Lorraine Motel 4/4/68: Andrew Young, Jesse Jackson, MLK Jr., Ralph Abernathy, Hosea Williams,
On April 5, 1968 in Washington, DC Black power militant Stokely Carmichael held a press conference and appealed for violence and called for retaliation for the killing of Reverend King.
"When White America killed Dr. King last night, it declared war on us. There will be no crying there will be no funerals. The rebellions that have been occurring around the cities of this country is just light stuff to what is about to happen. We have to retaliate for the deaths of our leaders. The executions of those deaths won't be in the courtroom but in the streets of the United States of America. Last night we led all of those youngsters up and down the street to close every store in this area. Because Dr. King was shot and they should have closed those doors. Now some of them kicked glass door windows in. We are not stopping them from kicking in the store windows. We are stopping them from coming out on the streets without guns. When they come out on the streets we want them with guns. If they don't have guns we won't let them throw bricks and bottles, but when they get guns we will be out on the street."
Carmichael had already been advocating for armed insurrection on American streets prior to Dr. King's assassination and on February 17, 1968 explicitly made the case for "offing" blacks who did not agree with hm. Following the death of Martin Luther King Jr. Carmichael's threat was made reality. Newsweek reported that "riots broke out in dozens of cities across the United States. The rampage left 39 dead, 21,000 arrested, more than 2,600 injured and was responsible for damages estimated at $65 million."

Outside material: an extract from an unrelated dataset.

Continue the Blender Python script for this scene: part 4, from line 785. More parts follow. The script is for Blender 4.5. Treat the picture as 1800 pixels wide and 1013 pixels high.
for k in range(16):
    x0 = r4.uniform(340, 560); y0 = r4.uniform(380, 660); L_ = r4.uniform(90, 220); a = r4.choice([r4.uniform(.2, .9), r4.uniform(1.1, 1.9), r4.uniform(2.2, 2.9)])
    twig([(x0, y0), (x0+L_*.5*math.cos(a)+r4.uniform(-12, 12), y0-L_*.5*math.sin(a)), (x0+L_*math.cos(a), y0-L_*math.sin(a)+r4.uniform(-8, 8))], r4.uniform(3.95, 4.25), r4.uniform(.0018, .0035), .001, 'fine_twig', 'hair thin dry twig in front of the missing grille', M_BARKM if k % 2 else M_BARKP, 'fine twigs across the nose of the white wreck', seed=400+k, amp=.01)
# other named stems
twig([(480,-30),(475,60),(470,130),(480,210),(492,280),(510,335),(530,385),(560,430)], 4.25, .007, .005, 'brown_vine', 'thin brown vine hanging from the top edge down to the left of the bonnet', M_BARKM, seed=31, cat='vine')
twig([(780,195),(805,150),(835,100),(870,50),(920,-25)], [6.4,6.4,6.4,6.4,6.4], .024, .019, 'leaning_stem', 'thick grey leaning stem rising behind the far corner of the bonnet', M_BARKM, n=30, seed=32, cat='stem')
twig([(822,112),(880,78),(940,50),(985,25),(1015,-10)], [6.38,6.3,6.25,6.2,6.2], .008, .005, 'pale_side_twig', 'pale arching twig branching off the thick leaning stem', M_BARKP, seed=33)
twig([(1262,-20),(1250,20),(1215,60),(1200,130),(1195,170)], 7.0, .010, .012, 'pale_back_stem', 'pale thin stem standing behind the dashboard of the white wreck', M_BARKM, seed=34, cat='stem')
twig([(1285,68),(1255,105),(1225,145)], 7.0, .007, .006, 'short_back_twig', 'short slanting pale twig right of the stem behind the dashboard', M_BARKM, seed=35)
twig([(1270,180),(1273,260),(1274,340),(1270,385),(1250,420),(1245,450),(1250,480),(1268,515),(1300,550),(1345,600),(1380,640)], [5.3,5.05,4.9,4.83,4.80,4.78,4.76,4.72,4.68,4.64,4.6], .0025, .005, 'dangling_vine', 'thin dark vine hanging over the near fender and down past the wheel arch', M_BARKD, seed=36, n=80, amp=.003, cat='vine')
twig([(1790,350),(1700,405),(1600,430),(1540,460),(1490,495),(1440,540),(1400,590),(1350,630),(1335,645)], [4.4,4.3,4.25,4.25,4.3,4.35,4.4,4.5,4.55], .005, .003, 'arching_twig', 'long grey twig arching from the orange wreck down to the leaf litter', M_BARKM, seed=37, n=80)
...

Meanwhile in Memphis the local government met the demands that had been made by Reverend King and the striking sanitation workers.  The King family held solemn services for Dr. Martin Luther King Jr. in Atlanta, Georgia, attended by thousands including the Vice President of the United States, Hubert Humphrey.

Coretta Scott King requested that King eulogize himself: His last sermon at Ebenezer Baptist Church, a recording of his famous 'Drum Major' sermon, given on February 4, 1968, was played at the funeral. The King family went on to found the King Center and continued his nonviolent legacy to the present day. Other activists from King's inner circle continued their civil rights work, while some, like John Lewis, entered political life and continued working to realize Reverend King's beloved community.